Before I go on to analyze further what the poet has woven into his treatment of "Macbeth" from his own purely personal experience, we must first consider a technical factor which is common to all dramatists. It has been discovered that Shakespeare projected his own complexes into his tragedies, complexes which are in no way simple, but which show, for example, close to the hatred even as great a love as well as other contrary elements. He is fond of separating his dramatic projection into two personalities wherever his feeling is an ambivalent one, these two forms standing in contrast to one another. He splits his ego into two persons, each of which corresponds to only one single emotional impulse. That is a discovery which of course was not made for the first time by psychoanalysis. Minor, for instance, writes in his book on Schiller: "Only in conjunction with Carlos does Posa represent Schiller's whole nature, the wild passion of the one is the expression of the sensual side, the noble exaltation of the other the stoical side of his nature.... Schiller has not drawn this figure from external nature; it has not come to him from without but he has taken it deep from his inner being." Otto Ludwig expresses himself similarly: "Goethe often separates a man into two poetic forms, Faust-Mephisto, Clavigo-Carlos."
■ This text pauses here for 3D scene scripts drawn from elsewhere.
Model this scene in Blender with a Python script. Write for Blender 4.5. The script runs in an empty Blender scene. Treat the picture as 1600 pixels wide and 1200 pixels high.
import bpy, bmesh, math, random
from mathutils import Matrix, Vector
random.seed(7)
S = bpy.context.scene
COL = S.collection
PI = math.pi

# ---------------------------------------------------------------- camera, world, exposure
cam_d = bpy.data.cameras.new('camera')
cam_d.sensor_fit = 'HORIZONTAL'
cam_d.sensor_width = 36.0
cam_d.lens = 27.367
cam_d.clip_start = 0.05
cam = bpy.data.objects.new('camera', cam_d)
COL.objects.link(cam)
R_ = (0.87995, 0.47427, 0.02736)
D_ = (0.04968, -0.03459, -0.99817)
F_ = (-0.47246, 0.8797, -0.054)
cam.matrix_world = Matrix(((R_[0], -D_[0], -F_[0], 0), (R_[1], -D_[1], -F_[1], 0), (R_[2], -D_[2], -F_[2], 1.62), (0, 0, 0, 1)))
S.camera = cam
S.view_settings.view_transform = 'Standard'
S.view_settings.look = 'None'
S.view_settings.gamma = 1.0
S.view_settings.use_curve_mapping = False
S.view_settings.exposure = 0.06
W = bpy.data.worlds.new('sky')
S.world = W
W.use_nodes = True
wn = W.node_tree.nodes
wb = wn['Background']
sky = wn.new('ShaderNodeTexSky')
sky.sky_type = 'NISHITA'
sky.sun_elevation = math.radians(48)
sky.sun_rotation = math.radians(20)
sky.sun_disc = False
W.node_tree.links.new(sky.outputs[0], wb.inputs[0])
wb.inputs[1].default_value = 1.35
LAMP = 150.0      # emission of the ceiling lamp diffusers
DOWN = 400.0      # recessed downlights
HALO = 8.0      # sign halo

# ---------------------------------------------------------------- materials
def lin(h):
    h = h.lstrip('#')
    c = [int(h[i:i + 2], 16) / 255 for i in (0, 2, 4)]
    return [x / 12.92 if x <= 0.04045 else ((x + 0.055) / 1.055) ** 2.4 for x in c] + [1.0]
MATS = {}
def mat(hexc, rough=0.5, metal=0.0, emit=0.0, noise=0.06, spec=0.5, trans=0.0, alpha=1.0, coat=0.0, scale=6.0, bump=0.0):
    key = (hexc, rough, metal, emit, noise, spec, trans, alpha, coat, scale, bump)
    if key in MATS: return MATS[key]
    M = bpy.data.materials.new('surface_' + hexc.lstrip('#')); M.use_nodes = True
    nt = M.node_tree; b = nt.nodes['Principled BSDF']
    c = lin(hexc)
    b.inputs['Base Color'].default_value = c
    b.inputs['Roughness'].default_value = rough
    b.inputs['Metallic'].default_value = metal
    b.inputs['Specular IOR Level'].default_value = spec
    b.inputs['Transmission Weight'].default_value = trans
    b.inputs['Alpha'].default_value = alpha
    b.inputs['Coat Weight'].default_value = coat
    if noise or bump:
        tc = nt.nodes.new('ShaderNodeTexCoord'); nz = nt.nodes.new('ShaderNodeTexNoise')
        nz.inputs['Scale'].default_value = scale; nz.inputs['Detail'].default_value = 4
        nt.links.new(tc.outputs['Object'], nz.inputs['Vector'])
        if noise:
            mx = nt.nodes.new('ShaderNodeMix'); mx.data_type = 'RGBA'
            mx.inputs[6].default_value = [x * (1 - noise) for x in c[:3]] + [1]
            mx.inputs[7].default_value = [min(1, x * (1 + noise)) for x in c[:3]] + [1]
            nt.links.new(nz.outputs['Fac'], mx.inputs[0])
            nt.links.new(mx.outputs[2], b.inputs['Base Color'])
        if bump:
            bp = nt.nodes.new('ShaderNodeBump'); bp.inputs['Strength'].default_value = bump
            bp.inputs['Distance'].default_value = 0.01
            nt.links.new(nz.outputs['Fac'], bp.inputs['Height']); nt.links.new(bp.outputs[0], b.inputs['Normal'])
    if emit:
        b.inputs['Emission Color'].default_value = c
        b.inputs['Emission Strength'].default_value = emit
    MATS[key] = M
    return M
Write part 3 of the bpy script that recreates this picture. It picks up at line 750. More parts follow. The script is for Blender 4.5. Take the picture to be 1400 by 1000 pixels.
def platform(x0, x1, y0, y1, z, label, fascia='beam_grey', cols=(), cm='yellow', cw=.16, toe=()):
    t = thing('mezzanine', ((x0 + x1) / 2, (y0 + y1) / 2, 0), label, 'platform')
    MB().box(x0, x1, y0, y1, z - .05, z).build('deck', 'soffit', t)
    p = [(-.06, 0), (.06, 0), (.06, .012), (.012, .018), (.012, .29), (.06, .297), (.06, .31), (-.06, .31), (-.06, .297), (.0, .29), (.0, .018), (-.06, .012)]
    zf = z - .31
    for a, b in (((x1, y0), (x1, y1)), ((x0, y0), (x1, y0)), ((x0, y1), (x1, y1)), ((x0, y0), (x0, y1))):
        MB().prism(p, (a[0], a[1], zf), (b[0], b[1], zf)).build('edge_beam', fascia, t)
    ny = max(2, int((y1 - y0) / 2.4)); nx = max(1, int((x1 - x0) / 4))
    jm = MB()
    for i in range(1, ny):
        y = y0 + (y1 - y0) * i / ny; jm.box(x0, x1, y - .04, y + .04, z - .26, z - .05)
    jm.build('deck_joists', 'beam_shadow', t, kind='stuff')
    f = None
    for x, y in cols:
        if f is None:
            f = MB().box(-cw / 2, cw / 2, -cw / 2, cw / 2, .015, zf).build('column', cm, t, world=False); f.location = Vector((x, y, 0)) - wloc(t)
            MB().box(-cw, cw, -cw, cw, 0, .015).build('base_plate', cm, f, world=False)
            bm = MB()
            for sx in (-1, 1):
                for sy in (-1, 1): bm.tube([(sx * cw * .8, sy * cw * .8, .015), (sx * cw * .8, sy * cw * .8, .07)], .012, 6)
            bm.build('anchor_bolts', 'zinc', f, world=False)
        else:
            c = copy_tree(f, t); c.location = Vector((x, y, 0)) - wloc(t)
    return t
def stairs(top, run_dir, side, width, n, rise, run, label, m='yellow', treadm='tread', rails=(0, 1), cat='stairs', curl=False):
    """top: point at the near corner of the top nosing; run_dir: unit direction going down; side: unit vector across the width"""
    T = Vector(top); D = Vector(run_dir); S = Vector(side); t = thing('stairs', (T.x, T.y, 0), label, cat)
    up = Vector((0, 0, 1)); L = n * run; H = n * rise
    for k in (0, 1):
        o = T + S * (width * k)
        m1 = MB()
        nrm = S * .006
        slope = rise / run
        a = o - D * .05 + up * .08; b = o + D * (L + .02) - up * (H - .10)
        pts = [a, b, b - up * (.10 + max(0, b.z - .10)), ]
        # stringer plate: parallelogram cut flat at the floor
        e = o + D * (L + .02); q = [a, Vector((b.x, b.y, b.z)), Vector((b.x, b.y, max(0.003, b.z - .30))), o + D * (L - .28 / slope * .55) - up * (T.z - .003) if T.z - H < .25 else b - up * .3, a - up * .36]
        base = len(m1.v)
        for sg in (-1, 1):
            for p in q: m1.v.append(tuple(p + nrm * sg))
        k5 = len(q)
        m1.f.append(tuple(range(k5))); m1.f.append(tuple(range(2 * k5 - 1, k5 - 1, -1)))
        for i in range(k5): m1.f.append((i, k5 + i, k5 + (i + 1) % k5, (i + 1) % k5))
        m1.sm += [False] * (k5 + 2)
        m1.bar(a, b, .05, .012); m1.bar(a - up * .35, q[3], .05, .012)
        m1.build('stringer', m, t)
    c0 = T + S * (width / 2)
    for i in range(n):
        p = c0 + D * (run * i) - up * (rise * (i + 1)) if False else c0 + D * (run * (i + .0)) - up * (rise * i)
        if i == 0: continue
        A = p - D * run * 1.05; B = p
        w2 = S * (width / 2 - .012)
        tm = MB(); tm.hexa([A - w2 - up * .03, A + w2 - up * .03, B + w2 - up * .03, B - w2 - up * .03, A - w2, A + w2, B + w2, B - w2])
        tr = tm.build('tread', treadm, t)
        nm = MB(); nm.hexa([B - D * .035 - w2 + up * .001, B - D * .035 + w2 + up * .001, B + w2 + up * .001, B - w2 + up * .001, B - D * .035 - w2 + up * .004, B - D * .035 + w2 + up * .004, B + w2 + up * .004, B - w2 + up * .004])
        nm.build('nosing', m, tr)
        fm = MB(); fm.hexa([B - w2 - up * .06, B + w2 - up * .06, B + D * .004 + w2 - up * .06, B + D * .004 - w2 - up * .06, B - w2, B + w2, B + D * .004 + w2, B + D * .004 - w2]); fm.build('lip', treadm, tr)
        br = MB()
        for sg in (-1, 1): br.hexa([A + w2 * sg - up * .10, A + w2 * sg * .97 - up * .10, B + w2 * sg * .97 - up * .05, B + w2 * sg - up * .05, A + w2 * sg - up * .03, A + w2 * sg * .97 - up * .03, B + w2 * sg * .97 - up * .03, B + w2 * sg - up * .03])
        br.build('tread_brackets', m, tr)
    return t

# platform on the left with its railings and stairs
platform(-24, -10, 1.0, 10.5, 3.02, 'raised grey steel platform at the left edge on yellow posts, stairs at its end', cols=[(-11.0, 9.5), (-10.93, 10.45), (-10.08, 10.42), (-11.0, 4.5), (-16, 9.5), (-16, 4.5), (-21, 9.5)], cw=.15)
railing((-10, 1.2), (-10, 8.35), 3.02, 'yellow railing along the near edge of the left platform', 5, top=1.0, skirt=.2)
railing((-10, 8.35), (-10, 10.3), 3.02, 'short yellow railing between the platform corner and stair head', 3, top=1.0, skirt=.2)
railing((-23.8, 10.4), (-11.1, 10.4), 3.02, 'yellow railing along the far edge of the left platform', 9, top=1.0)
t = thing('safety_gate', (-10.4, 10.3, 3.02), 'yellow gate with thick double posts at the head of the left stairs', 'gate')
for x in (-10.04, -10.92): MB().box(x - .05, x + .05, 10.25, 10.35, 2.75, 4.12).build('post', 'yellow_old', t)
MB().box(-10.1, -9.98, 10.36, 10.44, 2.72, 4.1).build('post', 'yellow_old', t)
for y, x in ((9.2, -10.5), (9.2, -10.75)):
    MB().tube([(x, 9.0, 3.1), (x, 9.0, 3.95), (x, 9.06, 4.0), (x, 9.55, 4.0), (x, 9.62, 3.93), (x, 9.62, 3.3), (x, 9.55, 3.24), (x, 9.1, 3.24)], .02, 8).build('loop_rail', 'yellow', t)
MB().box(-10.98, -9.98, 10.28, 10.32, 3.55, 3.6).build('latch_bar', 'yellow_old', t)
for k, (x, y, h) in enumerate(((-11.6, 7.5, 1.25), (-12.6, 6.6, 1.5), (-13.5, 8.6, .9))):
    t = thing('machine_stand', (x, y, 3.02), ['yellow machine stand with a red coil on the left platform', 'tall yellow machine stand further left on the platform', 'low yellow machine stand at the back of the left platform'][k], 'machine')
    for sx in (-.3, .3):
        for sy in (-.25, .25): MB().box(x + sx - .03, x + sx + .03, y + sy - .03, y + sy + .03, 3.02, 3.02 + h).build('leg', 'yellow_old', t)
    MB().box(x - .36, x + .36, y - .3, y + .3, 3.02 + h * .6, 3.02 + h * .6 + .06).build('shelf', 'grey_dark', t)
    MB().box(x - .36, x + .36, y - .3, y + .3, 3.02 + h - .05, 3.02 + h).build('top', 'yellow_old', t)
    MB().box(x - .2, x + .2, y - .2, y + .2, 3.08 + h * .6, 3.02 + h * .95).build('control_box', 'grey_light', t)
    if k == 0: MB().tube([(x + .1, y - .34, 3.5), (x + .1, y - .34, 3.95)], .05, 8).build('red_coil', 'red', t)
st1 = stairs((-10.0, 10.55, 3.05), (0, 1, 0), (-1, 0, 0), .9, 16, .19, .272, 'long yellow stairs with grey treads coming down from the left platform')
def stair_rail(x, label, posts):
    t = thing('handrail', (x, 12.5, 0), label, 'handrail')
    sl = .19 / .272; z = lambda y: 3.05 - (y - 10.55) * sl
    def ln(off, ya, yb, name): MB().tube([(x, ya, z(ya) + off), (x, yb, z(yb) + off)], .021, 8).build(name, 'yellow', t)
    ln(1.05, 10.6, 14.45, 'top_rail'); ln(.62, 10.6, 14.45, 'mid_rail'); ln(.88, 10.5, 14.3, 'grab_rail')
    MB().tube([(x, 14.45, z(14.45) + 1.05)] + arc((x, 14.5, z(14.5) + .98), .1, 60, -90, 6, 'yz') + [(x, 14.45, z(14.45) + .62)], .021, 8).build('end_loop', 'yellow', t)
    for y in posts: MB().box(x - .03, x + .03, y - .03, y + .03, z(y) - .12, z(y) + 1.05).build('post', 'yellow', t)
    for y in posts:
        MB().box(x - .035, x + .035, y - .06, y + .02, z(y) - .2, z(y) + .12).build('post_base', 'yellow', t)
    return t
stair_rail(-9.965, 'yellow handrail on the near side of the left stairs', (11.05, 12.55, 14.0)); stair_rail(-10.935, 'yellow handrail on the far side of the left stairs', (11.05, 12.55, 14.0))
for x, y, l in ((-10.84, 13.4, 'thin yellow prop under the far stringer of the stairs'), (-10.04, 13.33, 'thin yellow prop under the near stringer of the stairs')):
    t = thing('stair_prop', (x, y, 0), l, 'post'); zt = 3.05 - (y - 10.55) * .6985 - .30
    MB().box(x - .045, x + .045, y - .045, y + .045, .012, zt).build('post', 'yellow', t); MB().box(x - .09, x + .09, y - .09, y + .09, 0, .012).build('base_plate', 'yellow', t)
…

It is plainly to be seen, if we apply our recognition of this fact to Shakespeare, that he has projected his ego affect into Macbeth as well as his wife, which gives numerous advantages. So far we have considered Lady Macbeth merely as a complete dramatic character, which she is first of all. Besides this nevertheless she surely corresponds to a splitting of Shakespeare's affect, for the poet incorporates in her his instincts for ruthless ambition. He has worked over the character already given her by the Chronicle for his own exculpation. It was stated previously that Macbeth in the first two acts is by no means the bloodthirsty tyrant of Holinshed and really stands far behind his wife in ambition. It is as if our poet, who plainly stands behind his hero, wished thereby to say, I am not capable of a father murder and would surely have put it off or not have accomplished it at all, if I had not been compelled by a woman's influence. Macbeth will go no further in the affair in spite of all favorable outward circumstances, but it is Lady Macbeth who forces the deed to completion. The final cause of every father hatred is rivalry in regard to the mother and so it was she, represented by Lady Macbeth, who in his phantasy would have urged the infantile Shakespeare to put his father out of the way. Here branches out another path for the sleep walking. We have so far spoken only of the father who comes at night to the child, but now Lady Macbeth walking in her sleep, seems also to represent Shakespeare's mother, who with the candle in her hand convinces herself that her darling child is sleeping soundly.[42]